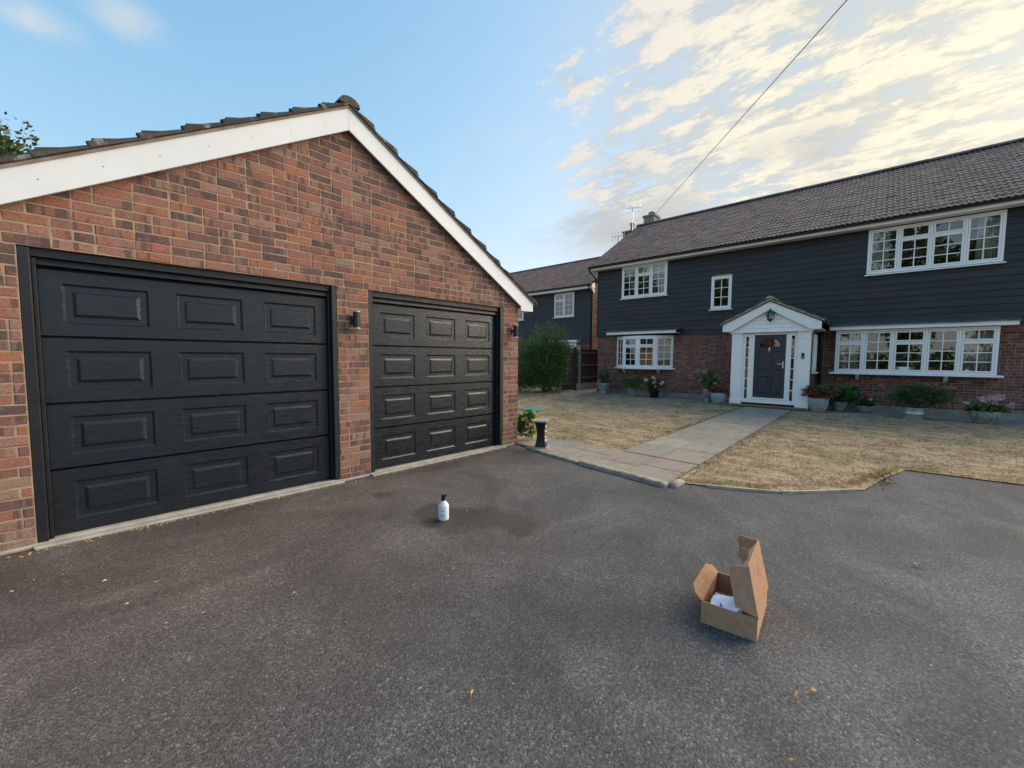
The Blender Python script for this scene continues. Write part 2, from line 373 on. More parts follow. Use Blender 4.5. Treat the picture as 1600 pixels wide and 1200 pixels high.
def grass_mat(name, ground=False):
    t = NT(name); p = t.pos(); sx = t.n('ShaderNodeSeparateXYZ'); t.L.new(p, sx.inputs[0])
    na = t.noise(t.pos((1, .5, 1)), 1.1, 5, .6, .5); nb = t.noise(t.pos((1, .5, 1)), 4.2, 4, .62, .4); nc = t.noise(t.pos((1, .55, 1)), 11, 4, .65, .3)
    c = t.mix(t.ss(nb, .42, .57), (.40, .30, .185), (.27, .175, .115))
    c = t.mix(t.ss(nc, .50, .68), c, (.52, .43, .29))
    c = t.mix(t.m('MULTIPLY', t.ss(t.m('ADD', t.m('MULTIPLY', na, .65), t.m('MULTIPLY', nc, .35)), .50, .60), .75), c, (.20, .185, .095))
    c = t.mix(t.m('MULTIPLY', t.ss(t.m('ADD', t.m('MULTIPLY', nb, .5), t.m('MULTIPLY', t.noise(t.pos((1, .55, 1), (0, 0, .4)), 6, 4, .6), .5)), .555, .63), .85), c, (.115, .135, .058))
    if not ground:
        r = t.n('ShaderNodeNewGeometry').outputs['Random Per Island']
        c = t.mix(1., c, t.ramp(r, [(0, (.95, .93, .90)), (.5, (1.15, 1.14, 1.1)), (1., (1.38, 1.34, 1.25))]), 'MULTIPLY')
        c = t.mix(t.m('MULTIPLY', t.ss(r, .95, .96), .5), c, (.16, .18, .08))
    else:
        c = t.mix(t.m('MULTIPLY', t.ss(t.noise(p, 35, 4, .7), .45, .66), .5), c, (.20, .15, .09)); t.bump(t.noise(p, 60, 4, .7), .4, .012)
    M[name] = t.fin(c, .9, .2)
    if not ground:
        tr = t.n('ShaderNodeBsdfTranslucent'); t.put(tr.inputs[0], c); mx = t.n('ShaderNodeMixShader'); mx.inputs[0].default_value = .5
        t.L.new(t.b.outputs[0], mx.inputs[1]); t.L.new(tr.outputs[0], mx.inputs[2]); t.L.new(mx.outputs[0], t.out.inputs[0])
grass_mat('lawn_soil', True); grass_mat('lawn_blades')
def leaf_mat(name, stops, rough=.5, trans=.25):
    t = NT(name); r = t.n('ShaderNodeNewGeometry').outputs['Random Per Island']
    c = t.ramp(r, stops); c = t.mix(t.ss(t.noise(t.pos(), 5, 3), .35, .7), t.mix(.25, c, (.01, .015, .005)), c)
    t.b.inputs['Base Color'].default_value = (0, 0, 0, 1)
    t.put(t.b.inputs['Base Color'], c); t.b.inputs['Roughness'].default_value = rough; t.b.inputs['Specular IOR Level'].default_value = .35
    tr = t.n('ShaderNodeBsdfTranslucent'); t.put(tr.inputs[0], t.mix(1., c, (1.1, 1.25, .5), 'MULTIPLY'))
    mx = t.n('ShaderNodeMixShader'); mx.inputs[0].default_value = trans; t.L.new(t.b.outputs[0], mx.inputs[1]); t.L.new(tr.outputs[0], mx.inputs[2]); t.L.new(mx.outputs[0], t.out.inputs[0])
    M[name] = t.mat
leaf_mat('leaf_hedge', [(0, (.04, .085, .03)), (.5, (.085, .16, .055)), (.85, (.13, .215, .075)), (1, (.19, .28, .10))])
leaf_mat('leaf_dark', [(0, (.028, .058, .024)), (.6, (.055, .105, .04)), (1, (.10, .16, .065))])
leaf_mat('leaf_mid', [(0, (.05, .095, .03)), (.6, (.095, .165, .05)), (1, (.15, .22, .08))])
leaf_mat('leaf_hosta', [(0, (.03, .10, .03)), (.6, (.06, .17, .05)), (1, (.10, .22, .07))], .4)
leaf_mat('leaf_brown', [(0, (.10, .03, .02)), (.4, (.17, .06, .03)), (.8, (.24, .10, .05)), (1, (.13, .12, .04))])
leaf_mat('leaf_tree', [(0, (.03, .05, .018)), (.6, (.065, .095, .03)), (1, (.11, .13, .05))])
def petal(name, col): leaf_mat(name, [(0, tuple(x * .7 for x in col)), (1, tuple(min(.95, x * 1.1) for x in col))], .6, .3)
petal('petal_white', (.88, .88, .85)); petal('petal_red', (.58, .03, .07)); petal('petal_pink', (.85, .10, .36)); petal('petal_lilac', (.90, .58, .80)); petal('petal_yellow', (.88, .56, .03)); petal('petal_cream', (.62, .62, .45)); petal('petal_rose', (.75, .45, .48))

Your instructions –
Without including any picture, repeat the data exactly.

Solution for this exercise –
The Blender Python script for this scene continues. Write part 2, from line 373 on. More parts follow. Use Blender 4.5. Treat the picture as 1600 pixels wide and 1200 pixels high.
def grass_mat(name, ground=False):
    t = NT(name); p = t.pos(); sx = t.n('ShaderNodeSeparateXYZ'); t.L.new(p, sx.inputs[0])
    na = t.noise(t.pos((1, .5, 1)), 1.1, 5, .6, .5); nb = t.noise(t.pos((1, .5, 1)), 4.2, 4, .62, .4); nc = t.noise(t.pos((1, .55, 1)), 11, 4, .65, .3)
    c = t.mix(t.ss(nb, .42, .57), (.40, .30, .185), (.27, .175, .115))
    c = t.mix(t.ss(nc, .50, .68), c, (.52, .43, .29))
    c = t.mix(t.m('MULTIPLY', t.ss(t.m('ADD', t.m('MULTIPLY', na, .65), t.m('MULTIPLY', nc, .35)), .50, .60), .75), c, (.20, .185, .095))
    c = t.mix(t.m('MULTIPLY', t.ss(t.m('ADD', t.m('MULTIPLY', nb, .5), t.m('MULTIPLY', t.noise(t.pos((1, .55, 1), (0, 0, .4)), 6, 4, .6), .5)), .555, .63), .85), c, (.115, .135, .058))
    if not ground:
        r = t.n('ShaderNodeNewGeometry').outputs['Random Per Island']
        c = t.mix(1., c, t.ramp(r, [(0, (.95, .93, .90)), (.5, (1.15, 1.14, 1.1)), (1., (1.38, 1.34, 1.25))]), 'MULTIPLY')
        c = t.mix(t.m('MULTIPLY', t.ss(r, .95, .96), .5), c, (.16, .18, .08))
    else:
        c = t.mix(t.m('MULTIPLY', t.ss(t.noise(p, 35, 4, .7), .45, .66), .5), c, (.20, .15, .09)); t.bump(t.noise(p, 60, 4, .7), .4, .012)
    M[name] = t.fin(c, .9, .2)
    if not ground:
        tr = t.n('ShaderNodeBsdfTranslucent'); t.put(tr.inputs[0], c); mx = t.n('ShaderNodeMixShader'); mx.inputs[0].default_value = .5
        t.L.new(t.b.outputs[0], mx.inputs[1]); t.L.new(tr.outputs[0], mx.inputs[2]); t.L.new(mx.outputs[0], t.out.inputs[0])
grass_mat('lawn_soil', True); grass_mat('lawn_blades')
def leaf_mat(name, stops, rough=.5, trans=.25):
    t = NT(name); r = t.n('ShaderNodeNewGeometry').outputs['Random Per Island']
    c = t.ramp(r, stops); c = t.mix(t.ss(t.noise(t.pos(), 5, 3), .35, .7), t.mix(.25, c, (.01, .015, .005)), c)
    t.b.inputs['Base Color'].default_value = (0, 0, 0, 1)
    t.put(t.b.inputs['Base Color'], c); t.b.inputs['Roughness'].default_value = rough; t.b.inputs['Specular IOR Level'].default_value = .35
    tr = t.n('ShaderNodeBsdfTranslucent'); t.put(tr.inputs[0], t.mix(1., c, (1.1, 1.25, .5), 'MULTIPLY'))
    mx = t.n('ShaderNodeMixShader'); mx.inputs[0].default_value = trans; t.L.new(t.b.outputs[0], mx.inputs[1]); t.L.new(tr.outputs[0], mx.inputs[2]); t.L.new(mx.outputs[0], t.out.inputs[0])
    M[name] = t.mat
leaf_mat('leaf_hedge', [(0, (.04, .085, .03)), (.5, (.085, .16, .055)), (.85, (.13, .215, .075)), (1, (.19, .28, .10))])
leaf_mat('leaf_dark', [(0, (.028, .058, .024)), (.6, (.055, .105, .04)), (1, (.10, .16, .065))])
leaf_mat('leaf_mid', [(0, (.05, .095, .03)), (.6, (.095, .165, .05)), (1, (.15, .22, .08))])
leaf_mat('leaf_hosta', [(0, (.03, .10, .03)), (.6, (.06, .17, .05)), (1, (.10, .22, .07))], .4)
leaf_mat('leaf_brown', [(0, (.10, .03, .02)), (.4, (.17, .06, .03)), (.8, (.24, .10, .05)), (1, (.13, .12, .04))])
leaf_mat('leaf_tree', [(0, (.03, .05, .018)), (.6, (.065, .095, .03)), (1, (.11, .13, .05))])
def petal(name, col): leaf_mat(name, [(0, tuple(x * .7 for x in col)), (1, tuple(min(.95, x * 1.1) for x in col))], .6, .3)
petal('petal_white', (.88, .88, .85)); petal('petal_red', (.58, .03, .07)); petal('petal_pink', (.85, .10, .36)); petal('petal_lilac', (.90, .58, .80)); petal('petal_yellow', (.88, .56, .03)); petal('petal_cream', (.62, .62, .45)); petal('petal_rose', (.75, .45, .48))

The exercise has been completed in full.